Your copy of the material must match it exactly, except that pictures are dropped.

Start

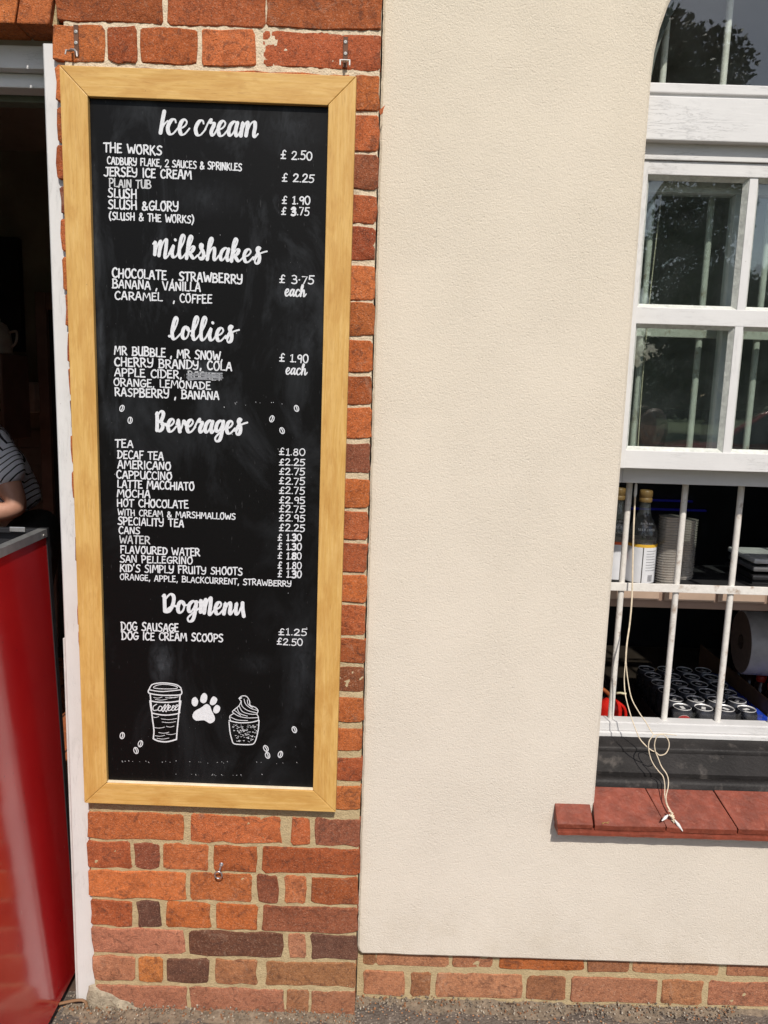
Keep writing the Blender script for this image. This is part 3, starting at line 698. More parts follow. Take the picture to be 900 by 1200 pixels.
GL = {
 'A': (.56, [[(.02, 0), (.27, 1), (.33, 1), (.54, 0)], [(.10, .34), (.48, .34)]]),
 'B': (.54, [[(.06, 1), (.07, 0)], S_((.02, .98), (.30, 1.0), (.46, .80), (.34, .60), (.10, .53)), S_((.10, .53), (.40, .50), (.54, .26), (.38, .04), (.02, .02))]),
 'C': (.50, [S_((.48, .86), (.34, 1), (.14, .88), (.03, .50), (.12, .12), (.32, 0), (.50, .12))]),
 'D': (.56, [[(.08, 1), (.09, 0)], S_((.0, .97), (.30, .96), (.54, .66), (.50, .26), (.28, .03), (.02, .02))]),
 'E': (.46, [[(.07, 1), (.06, 0)], [(.05, .98), (.42, 1)], [(.06, .52), (.36, .55)], [(.05, .02), (.46, .03)]]),
 'F': (.44, [[(.07, 1), (.06, 0)], [(.05, .98), (.44, 1)], [(.06, .50), (.34, .53)]]),
 'G': (.56, [S_((.50, .88), (.34, 1), (.14, .86), (.03, .48), (.14, .08), (.34, 0), (.52, .16), (.53, .42)), [(.30, .43), (.58, .45)]]),
 'H': (.56, [[(.06, 1), (.05, 0)], [(.50, 1), (.51, 0)], [(.05, .46), (.50, .52)]]),
 'I': (.16, [[(.08, 1), (.08, 0)]]),
 'J': (.46, [S_((.38, 1), (.38, .5), (.36, .12), (.20, -.02), (.02, .10)), [(.20, 1), (.50, 1)]]),
 'K': (.54, [[(.06, 1), (.06, 0)], [(.46, .98), (.08, .44)], [(.18, .56), (.54, 0)]]),
 'L': (.42, [[(.07, 1), (.05, .03), (.42, .03)]]),
 'M': (.72, [[(.03, 0), (.10, 1), (.14, 1), (.35, .34), (.57, 1), (.62, 1), (.70, 0)]]),
 'N': (.56, [[(.05, 0), (.06, 1), (.09, 1), (.49, 0), (.51, 0), (.52, 1)]]),
 'O': (.56, [('o', [(.28, .98), (.08, .78), (.04, .38), (.18, .02), (.40, .04), (.54, .38), (.48, .80)]), [(.18, .99), (.46, 1.02)]]),
 'P': (.50, [[(.06, 1), (.07, 0)], S_((.02, .98), (.30, 1.0), (.50, .78), (.38, .50), (.08, .42))]),
 'R': (.54, [[(.06, 1), (.07, 0)], S_((.02, .98), (.30, 1.0), (.46, .78), (.34, .52), (.08, .46)), [(.22, .46), (.54, 0)]]),
 'S': (.50, [S_((.48, .90), (.30, 1.0), (.10, .84), (.16, .60), (.40, .42), (.46, .18), (.28, 0), (.02, .08))]),
 'T': (.50, [[(.25, 1), (.25, 0)], [(.0, .98), (.52, 1)]]),
 'U': (.54, [S_((.05, 1), (.05, .5), (.12, .10), (.28, 0), (.44, .14), (.48, .5), (.50, 1)), [(.50, .6), (.52, 0)]]),
 'V': (.54, [[(.02, 1), (.26, 0), (.30, 0), (.54, 1)]]),
 'W': (.78, [[(.02, 1), (.18, 0), (.22, 0), (.38, .7), (.42, .7), (.58, 0), (.62, 0), (.78, 1)]]),
 'Y': (.54, [S_((.03, 1), (.05, .66), (.22, .46), (.44, .56)), S_((.50, 1), (.49, .5), (.42, .10), (.22, -.02), (.04, .06))]),
 '0': (.54, [('o', [(.28, .98), (.07, .78), (.03, .38), (.18, .02), (.40, .03), (.53, .40), (.48, .82)])]),
 '1': (.36, [[(.06, .80), (.22, 1), (.22, .0)], [(.06, .01), (.36, .01)]]),
 '2': (.52, [S_((.05, .76), (.18, .98), (.42, .94), (.46, .68), (.26, .34), (.03, .02)), [(.03, .03), (.52, .03)]]),
 '3': (.50, [S_((.05, .92), (.26, 1), (.44, .80), (.34, .58), (.18, .53)), S_((.18, .53), (.44, .44), (.46, .14), (.24, 0), (.02, .08))]),
 '5': (.52, [[(.12, .98), (.09, .56)], [(.11, .98), (.52, 1.0)], S_((.09, .56), (.30, .62), (.48, .42), (.44, .12), (.22, 0), (.02, .08))]),
 '7': (.48, [[(.02, .97), (.46, .98), (.18, 0)]]),
 '8': (.50, [('o', [(.26, .54), (.07, .74), (.14, .96), (.36, .97), (.44, .76)]), ('o', [(.26, .54), (.04, .32), (.10, .03), (.38, .02), (.48, .28)])]),
 '9': (.50, [('o', [(.44, .86), (.24, .99), (.06, .78), (.12, .52), (.34, .50), (.46, .70)]), [(.45, .80), (.42, 0)]]),
 '£': (.52, [S_((.46, .86), (.32, 1), (.18, .80), (.20, .40), (.16, .08), (.02, .02)), [(.02, .03), (.46, .03)], [(.02, .46), (.38, .48)]]),
 '&': (.62, [S_((.56, .05), (.30, .46), (.14, .74), (.22, .96), (.38, .86), (.34, .64), (.10, .36), (.08, .08), (.26, -.02), (.44, .10), (.56, .40))]),
 '(': (.26, [S_((.24, 1.12), (.08, .75), (.06, .3), (.20, -.14))]), ')': (.26, [S_((.02, 1.12), (.20, .75), (.20, .3), (.04, -.16))]),
 ',': (.16, [[(.10, .10), (.04, -.18)]]), '.': (.16, [[(.07, .05), (.10, .05)]]), "'": (.14, [[(.08, 1.05), (.05, .80)]]), ' ': (.34, []), '·': (.2, [[(.08, .45), (.12, .45)]]),
}
def glyph_strokes(strokes):
    for s in strokes:
        if isinstance(s, tuple) and s[0] == '~': yield cr(s[1], n=4)
        elif isinstance(s, tuple) and s[0] == 'o': yield cr(s[1], closed=True, n=3)
        else: yield s
def caps(text, x0, y0, x1, y1, h, wt=.086, mat='ink', name='menu_line', rs=None, jit=.035):
    r = random.Random(hash(text) % 1000 if False else sum(map(ord, text))+int(y0))
    gap = .115; W = sum(GL[c][0] for c in text)+gap*(len(text)-1); k = (x1-x0)/W
    sl = (y1-y0)/(x1-x0); g = G(); u = 0
    for c in text:
        wd, st = GL[c]; hs = h*(1+r.uniform(-.05, .07)); dyb = r.uniform(-jit, jit)*h
        lean = -.035+(x0-70)/330*.065+r.uniform(-.02, .06)
        sx = k*(1+r.uniform(-.04, .04))
        for s in glyph_strokes(st):
            P = []
            for (a, b) in s:
                bx_ = x0+u*k+a*sx; P.append((bx_-lean*0+b*hs*(.06+lean*.5)*0+b*hs*lean, y0+(bx_-x0)*sl+dyb-b*hs))
            ribbon(g, P, h*wt*r.uniform(.9, 1.12))
        u += wd+gap
    return L_(g, name, M[mat])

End

▸ CORRECT RESULT:
Keep writing the Blender script for this image. This is part 3, starting at line 698. More parts follow. Take the picture to be 900 by 1200 pixels.
GL = {
 'A': (.56, [[(.02, 0), (.27, 1), (.33, 1), (.54, 0)], [(.10, .34), (.48, .34)]]),
 'B': (.54, [[(.06, 1), (.07, 0)], S_((.02, .98), (.30, 1.0), (.46, .80), (.34, .60), (.10, .53)), S_((.10, .53), (.40, .50), (.54, .26), (.38, .04), (.02, .02))]),
 'C': (.50, [S_((.48, .86), (.34, 1), (.14, .88), (.03, .50), (.12, .12), (.32, 0), (.50, .12))]),
 'D': (.56, [[(.08, 1), (.09, 0)], S_((.0, .97), (.30, .96), (.54, .66), (.50, .26), (.28, .03), (.02, .02))]),
 'E': (.46, [[(.07, 1), (.06, 0)], [(.05, .98), (.42, 1)], [(.06, .52), (.36, .55)], [(.05, .02), (.46, .03)]]),
 'F': (.44, [[(.07, 1), (.06, 0)], [(.05, .98), (.44, 1)], [(.06, .50), (.34, .53)]]),
 'G': (.56, [S_((.50, .88), (.34, 1), (.14, .86), (.03, .48), (.14, .08), (.34, 0), (.52, .16), (.53, .42)), [(.30, .43), (.58, .45)]]),
 'H': (.56, [[(.06, 1), (.05, 0)], [(.50, 1), (.51, 0)], [(.05, .46), (.50, .52)]]),
 'I': (.16, [[(.08, 1), (.08, 0)]]),
 'J': (.46, [S_((.38, 1), (.38, .5), (.36, .12), (.20, -.02), (.02, .10)), [(.20, 1), (.50, 1)]]),
 'K': (.54, [[(.06, 1), (.06, 0)], [(.46, .98), (.08, .44)], [(.18, .56), (.54, 0)]]),
 'L': (.42, [[(.07, 1), (.05, .03), (.42, .03)]]),
 'M': (.72, [[(.03, 0), (.10, 1), (.14, 1), (.35, .34), (.57, 1), (.62, 1), (.70, 0)]]),
 'N': (.56, [[(.05, 0), (.06, 1), (.09, 1), (.49, 0), (.51, 0), (.52, 1)]]),
 'O': (.56, [('o', [(.28, .98), (.08, .78), (.04, .38), (.18, .02), (.40, .04), (.54, .38), (.48, .80)]), [(.18, .99), (.46, 1.02)]]),
 'P': (.50, [[(.06, 1), (.07, 0)], S_((.02, .98), (.30, 1.0), (.50, .78), (.38, .50), (.08, .42))]),
 'R': (.54, [[(.06, 1), (.07, 0)], S_((.02, .98), (.30, 1.0), (.46, .78), (.34, .52), (.08, .46)), [(.22, .46), (.54, 0)]]),
 'S': (.50, [S_((.48, .90), (.30, 1.0), (.10, .84), (.16, .60), (.40, .42), (.46, .18), (.28, 0), (.02, .08))]),
 'T': (.50, [[(.25, 1), (.25, 0)], [(.0, .98), (.52, 1)]]),
 'U': (.54, [S_((.05, 1), (.05, .5), (.12, .10), (.28, 0), (.44, .14), (.48, .5), (.50, 1)), [(.50, .6), (.52, 0)]]),
 'V': (.54, [[(.02, 1), (.26, 0), (.30, 0), (.54, 1)]]),
 'W': (.78, [[(.02, 1), (.18, 0), (.22, 0), (.38, .7), (.42, .7), (.58, 0), (.62, 0), (.78, 1)]]),
 'Y': (.54, [S_((.03, 1), (.05, .66), (.22, .46), (.44, .56)), S_((.50, 1), (.49, .5), (.42, .10), (.22, -.02), (.04, .06))]),
 '0': (.54, [('o', [(.28, .98), (.07, .78), (.03, .38), (.18, .02), (.40, .03), (.53, .40), (.48, .82)])]),
 '1': (.36, [[(.06, .80), (.22, 1), (.22, .0)], [(.06, .01), (.36, .01)]]),
 '2': (.52, [S_((.05, .76), (.18, .98), (.42, .94), (.46, .68), (.26, .34), (.03, .02)), [(.03, .03), (.52, .03)]]),
 '3': (.50, [S_((.05, .92), (.26, 1), (.44, .80), (.34, .58), (.18, .53)), S_((.18, .53), (.44, .44), (.46, .14), (.24, 0), (.02, .08))]),
 '5': (.52, [[(.12, .98), (.09, .56)], [(.11, .98), (.52, 1.0)], S_((.09, .56), (.30, .62), (.48, .42), (.44, .12), (.22, 0), (.02, .08))]),
 '7': (.48, [[(.02, .97), (.46, .98), (.18, 0)]]),
 '8': (.50, [('o', [(.26, .54), (.07, .74), (.14, .96), (.36, .97), (.44, .76)]), ('o', [(.26, .54), (.04, .32), (.10, .03), (.38, .02), (.48, .28)])]),
 '9': (.50, [('o', [(.44, .86), (.24, .99), (.06, .78), (.12, .52), (.34, .50), (.46, .70)]), [(.45, .80), (.42, 0)]]),
 '£': (.52, [S_((.46, .86), (.32, 1), (.18, .80), (.20, .40), (.16, .08), (.02, .02)), [(.02, .03), (.46, .03)], [(.02, .46), (.38, .48)]]),
 '&': (.62, [S_((.56, .05), (.30, .46), (.14, .74), (.22, .96), (.38, .86), (.34, .64), (.10, .36), (.08, .08), (.26, -.02), (.44, .10), (.56, .40))]),
 '(': (.26, [S_((.24, 1.12), (.08, .75), (.06, .3), (.20, -.14))]), ')': (.26, [S_((.02, 1.12), (.20, .75), (.20, .3), (.04, -.16))]),
 ',': (.16, [[(.10, .10), (.04, -.18)]]), '.': (.16, [[(.07, .05), (.10, .05)]]), "'": (.14, [[(.08, 1.05), (.05, .80)]]), ' ': (.34, []), '·': (.2, [[(.08, .45), (.12, .45)]]),
}
def glyph_strokes(strokes):
    for s in strokes:
        if isinstance(s, tuple) and s[0] == '~': yield cr(s[1], n=4)
        elif isinstance(s, tuple) and s[0] == 'o': yield cr(s[1], closed=True, n=3)
        else: yield s
def caps(text, x0, y0, x1, y1, h, wt=.086, mat='ink', name='menu_line', rs=None, jit=.035):
    r = random.Random(hash(text) % 1000 if False else sum(map(ord, text))+int(y0))
    gap = .115; W = sum(GL[c][0] for c in text)+gap*(len(text)-1); k = (x1-x0)/W
    sl = (y1-y0)/(x1-x0); g = G(); u = 0
    for c in text:
        wd, st = GL[c]; hs = h*(1+r.uniform(-.05, .07)); dyb = r.uniform(-jit, jit)*h
        lean = -.035+(x0-70)/330*.065+r.uniform(-.02, .06)
        sx = k*(1+r.uniform(-.04, .04))
        for s in glyph_strokes(st):
            P = []
            for (a, b) in s:
                bx_ = x0+u*k+a*sx; P.append((bx_-lean*0+b*hs*(.06+lean*.5)*0+b*hs*lean, y0+(bx_-x0)*sl+dyb-b*hs))
            ribbon(g, P, h*wt*r.uniform(.9, 1.12))
        u += wd+gap
    return L_(g, name, M[mat])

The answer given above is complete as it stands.